Why Does My SQL Trigger That Simulates An XOR Not Work?
I want to have a condition that either the artist or the event in an assignment is null, but it rejects an assignment even though it has an artist.
The trigger:
delimiter $$
CREATE TRIGGER assignment_event_or_artist BEFORE INSERT ON assignment
FOR EACH ROW
BEGIN
IF(
(NEW.event IS NULL AND NEW.artist IS NULL) ||
(NEW.event IS NOT NULL AND NEW.artist IS NOT NULL)
)
THEN
SIGNAL SQLSTATE '44000'
SET MESSAGE_TEXT = 'new assignment does not have an event xor an artist';
END IF;
END$$
delimiter ;
The assignment:
INSERT INTO assignment(edition, festival, artist, category) VALUES ("2021", "Le Guess Who?", "Bent Arcana", "SOLL");
The error code:
ERROR 1644 (44000) at line 487: new assignment does not have an event xor an artist
What am I doing wrong?
EDIT: As solarflare pointed out in his answer, the table definition for the assignment is important, so I'm including it here:
CREATE TABLE assignment ( edition YEAR NOT NULL, festival VARCHAR(200) NOT NULL, event INT, artist VARCHAR(200), category VARCHAR(200), PRIMARY KEY (edition, festival, event, artist);
Answer
According to your comment, both event
and artist
are part of the primary key:
CREATE TABLE assignment (
edition YEAR NOT NULL,
festival VARCHAR(200) NOT NULL,
event INT,
artist VARCHAR(200),
category VARCHAR(200),
PRIMARY KEY (edition, festival, event, artist), ... )

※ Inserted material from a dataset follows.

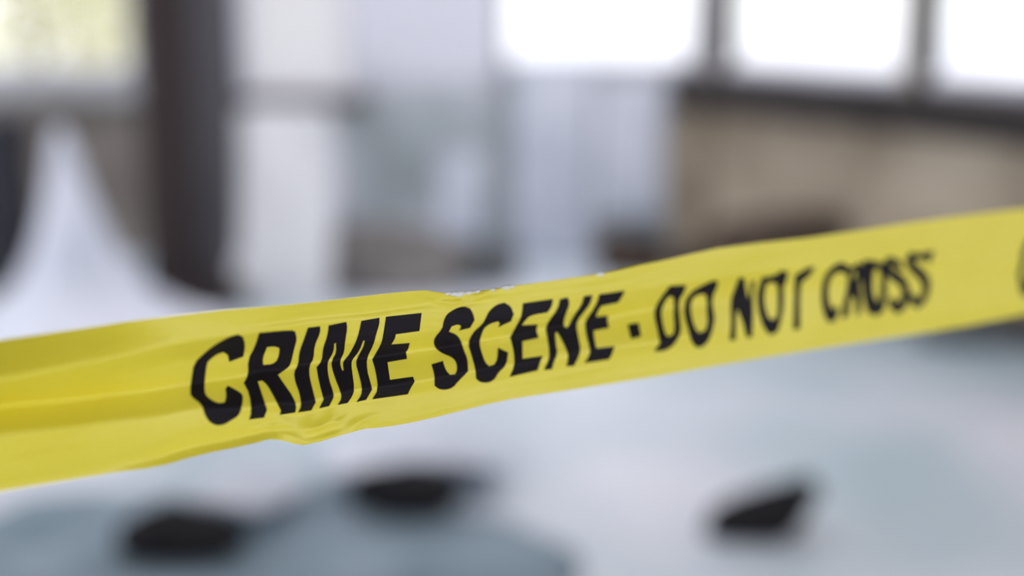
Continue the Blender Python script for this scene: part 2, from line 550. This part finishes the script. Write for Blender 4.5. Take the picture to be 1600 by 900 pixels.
c1 = lambda p: T(280, 500, 5.0, p)
c2 = lambda p: T(440, 480, 5.0, p)
c3 = lambda p: T(660, 450, 5.0, p)
c4 = lambda p: T(820, 440, 5.625, p)
c5 = lambda p: T(1000, 410, 5.625, p)
c6 = lambda p: T(1120, 390, 5.625, p)
c7 = lambda p: T(1270, 370, 5.625, p)
LETTERS = [
    ('letter C', [c1([(390, 325), (500, 285), (515, 190), (495, 130), (460, 112), (390, 130), (280, 190), (200, 255), (115, 335), (95, 470), (85, 570), (95, 600), (180, 665), (200, 740), (235, 795), (290, 822), (350, 815), (400, 785), (465, 745), (490, 670), (498, 600), (480, 570), (380, 515), (362, 540), (370, 600), (355, 645), (310, 655), (260, 635), (205, 590), (195, 540), (200, 440), (215, 340), (225, 320), (290, 265), (345, 248), (380, 270)])]),
    ('letter R', [c1([(625, 100), (870, 78), (905, 90), (918, 150), (900, 210), (870, 340), (845, 375), (770, 430), (830, 520), (875, 580), (915, 665), (905, 720), (785, 742), (795, 705), (740, 600), (690, 510), (650, 475), (612, 480), (645, 580), (685, 700), (660, 762), (545, 777), (565, 720), (550, 580), (505, 495), (540, 430), (537, 310), (590, 210)]),
                  c1([(685, 210), (740, 203), (780, 215), (785, 240), (770, 310), (730, 345), (655, 350), (650, 300)])]),
    ('letter I', [c2([(205, 160), (300, 148), (300, 200), (255, 300), (248, 400), (215, 460), (215, 540), (240, 640), (265, 740), (230, 805), (128, 820), (155, 770), (140, 670), (105, 580), (97, 510), (130, 450), (137, 350), (185, 220)])]),
    ('letter M', [c2([(365, 140), (505, 112), (515, 160), (497, 270), (490, 350), (465, 400), (458, 440), (465, 470), (475, 498), (482, 490), (475, 440), (490, 410), (530, 360), (580, 265), (605, 180), (620, 105), (765, 80), (765, 130), (740, 210), (720, 290), (665, 400), (670, 500), (690, 570), (708, 640), (660, 725), (580, 742), (620, 685), (625, 630), (600, 520), (578, 450), (585, 400), (638, 305), (647, 262), (638, 262), (608, 340), (555, 408), (545, 450), (555, 520), (570, 640), (555, 690), (515, 750), (435, 765), (465, 710), (460, 670), (420, 570), (385, 460), (392, 410), (425, 350), (422, 280), (413, 285), (406, 350), (365, 420), (358, 470), (370, 560), (410, 680), (405, 710), (370, 775), (290, 790), (325, 720), (290, 590), (270, 470), (312, 420), (320, 320), (355, 220)])]),
    ('letter E', [c2([(815, 75), (1092, 45), (1075, 185), (890, 210), (885, 240), (855, 290), (1000, 278), (985, 330), (970, 350), (978, 405), (825, 430), (835, 500), (845, 570), (1025, 545), (1037, 580), (1000, 640), (985, 678), (708, 718), (755, 640), (735, 500), (708, 410), (775, 290), (790, 240)])]),
    ('letter S', [c3([(285, 330), (370, 310), (405, 250), (395, 200), (370, 160), (320, 145), (250, 165), (190, 205), (165, 260), (155, 320), (95, 385), (88, 430), (105, 475), (160, 515), (230, 540), (265, 580), (272, 640), (255, 675), (215, 680), (185, 650), (165, 600), (160, 572), (70, 598), (95, 680), (95, 760), (130, 790), (185, 795), (240, 775), (275, 730), (355, 650), (352, 560), (320, 480), (295, 400), (260, 360), (205, 340), (225, 300), (270, 283), (298, 290), (300, 310)])]),
    ('letter C', [c3([(590, 305), (690, 258), (712, 205), (690, 145), (640, 115), (580, 130), (520, 180), (490, 245), (470, 280), (390, 350), (355, 435), (385, 530), (415, 640), (418, 705), (450, 735), (515, 740), (565, 710), (590, 660), (655, 600), (668, 505), (590, 468), (585, 560), (560, 600), (520, 612), (490, 585), (465, 520), (442, 430), (460, 360), (480, 310), (530, 275), (590, 258), (605, 275)])]),
    ('letter E', [[(817, 474), (863.6, 467), (862, 478), (855, 488), (829, 492.5), (822, 498), (815, 508), (839.6, 506.5), (837.5, 517), (841.5, 528), (816, 533.5), (816, 548), (816, 561), (847.6, 556), (843, 567), (839.6, 578.5), (796, 588.5), (804, 571), (803, 550), (797, 527), (805, 512), (814, 496), (816, 485)]]),
    ('letter N', [c4([(310, 155), (375, 140), (392, 195), (355, 290), (338, 350), (345, 395), (370, 410), (395, 370), (430, 300), (500, 205), (520, 130), (590, 118), (575, 190), (520, 260), (470, 325), (450, 385), (465, 480), (490, 600), (465, 670), (430, 738), (365, 742), (382, 680), (378, 625), (330, 520), (285, 445), (265, 450), (268, 540), (285, 630), (250, 710), (235, 768), (168, 775), (210, 690), (218, 620), (200, 500), (182, 405), (215, 340), (290, 240)])]),
    ('letter E', [c4([(655, 115), (875, 80), (850, 130), (815, 180), (670, 210), (640, 250), (620, 310), (725, 300), (720, 350), (735, 405), (600, 430), (605, 500), (625, 590), (785, 570), (760, 640), (735, 680), (525, 712), (575, 640), (575, 590), (545, 480), (530, 370), (545, 330), (595, 260), (640, 180)])]),
    ('square dot', [c4([(905, 380), (995, 365), (1018, 480), (935, 500)])]),
    ('letter D', [c5([(265, 210), (400, 200), (380, 270), (340, 320), (335, 400), (345, 500), (355, 600), (320, 680), (270, 740), (210, 770), (125, 780), (180, 710), (160, 600), (135, 500), (130, 420), (180, 320)]),
                  c5([(255, 290), (295, 300), (305, 360), (300, 460), (310, 580), (295, 640), (240, 660), (210, 620), (185, 500), (180, 430), (210, 340)])]),
    ('letter O', [c5([(560, 200), (650, 160), (680, 170), (670, 220), (630, 300), (630, 400), (650, 480), (635, 580), (595, 690), (540, 740), (490, 740), (450, 680), (430, 590), (400, 500), (390, 400), (410, 310), (470, 250)]),
                  c5([(540, 270), (580, 280), (595, 350), (590, 430), (600, 520), (580, 600), (520, 625), (480, 590), (450, 500), (435, 400), (450, 320), (490, 285)])]),
    ('letter N', [c6([(195, 250), (238, 250), (262, 400), (280, 440), (288, 400), (300, 285), (332, 270), (310, 420), (315, 560), (307, 765), (262, 770), (235, 650), (180, 520), (165, 560), (160, 790), (112, 795), (130, 650), (122, 450), (150, 370)])]),
    ('letter O', [c6([(400, 250), (510, 235), (570, 190), (620, 200), (600, 290), (575, 320), (580, 480), (560, 600), (530, 710), (480, 745), (430, 710), (390, 610), (365, 500), (360, 380)]),
                  c6([(430, 290), (510, 280), (540, 320), (545, 450), (540, 580), (500, 625), (450, 610), (415, 520), (405, 400)])]),
    ('letter T', [c6([(690, 230), (800, 165), (850, 150), (830, 200), (780, 250), (735, 285), (720, 400), (725, 690), (675, 700), (685, 500), (690, 350), (690, 290)])]),
    ('letter C', [c7([(180, 260), (250, 230), (310, 260), (330, 300), (300, 330), (250, 300), (200, 310), (150, 350), (125, 450), (130, 560), (160, 640), (215, 610), (215, 680), (180, 740), (140, 745), (105, 690), (80, 560), (85, 440), (110, 340)])]),
    ('letter R', [c7([(315, 290), (400, 230), (425, 260), (420, 350), (405, 420), (420, 520), (415, 660), (385, 690), (375, 560), (350, 510), (320, 540), (305, 690), (250, 715), (270, 600), (310, 440)]),
                  c7([(345, 300), (380, 290), (385, 350), (350, 390)])]),
    ('letter O', [c7([(450, 210), (540, 220), (615, 240), (640, 330), (640, 500), (610, 650), (550, 685), (490, 660), (460, 560), (440, 400), (430, 290)]),
                  c7([(540, 270), (590, 280), (610, 360), (600, 500), (575, 580), (540, 560), (515, 480), (515, 360)])]),
    ('letter S', [c7([(790, 290), (760, 220), (700, 185), (650, 190), (625, 250), (650, 330), (720, 390), (780, 430), (790, 500), (770, 570), (730, 580), (700, 540), (665, 560), (690, 630), (740, 665), (800, 630), (840, 530), (835, 420), (790, 350), (700, 290), (680, 250), (720, 240), (750, 280)])]),
    ('letter S', [c7([(1020, 230), (1060, 130), (1010, 140), (930, 160), (860, 140), (820, 200), (850, 290), (910, 340), (960, 390), (975, 470), (950, 540), (910, 550), (880, 500), (850, 520), (870, 590), (920, 620), (980, 570), (1020, 470), (1020, 370), (970, 300), (890, 240), (880, 200), (930, 195), (990, 190)])]),
]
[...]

Primary keys cannot contain null
values, and if you don't provide a default value, you would usually get the error message
Field 'event' doesn't have a default value
If you you want to be able to have a situation where either event
or artist
have to be null
, you would need to fix your primary key.
To explain why you don't get that error, but your signal message, there are some possible reasons:
If you do not enable strict sql mode, MySQL replaces missing values with implicit defaults (in this case, it replaces the
null
with a0
, so both columns are not null in your trigger)Even if you set strict mode, MySQL up to 5.6 uses an implicit default for primary key colums that are not specificed not null (which matches your table definition you are using):
Exception: If the column is defined as part of a PRIMARY KEY but not explicitly as NOT NULL, MySQL creates it as a NOT NULL column (because PRIMARY KEY columns must be NOT NULL), but also assigns it a DEFAULT clause using the implicit default value.
- if you are using MariaDB, it may be a side effect of an unfixed MariaDB bug (which is caused by a similar behaviour where
null
is replaced internally with a0
).
So by one of these (or similar) effects, inside the trigger, event
has been given the value 0
, so both columns are not null
and thus fulfilling your if
condition. You could actually test for 0
in that if
statement.
But to emphasize again: the underlying problem is that a primary key column cannot be null
, so your test would not matter anyway.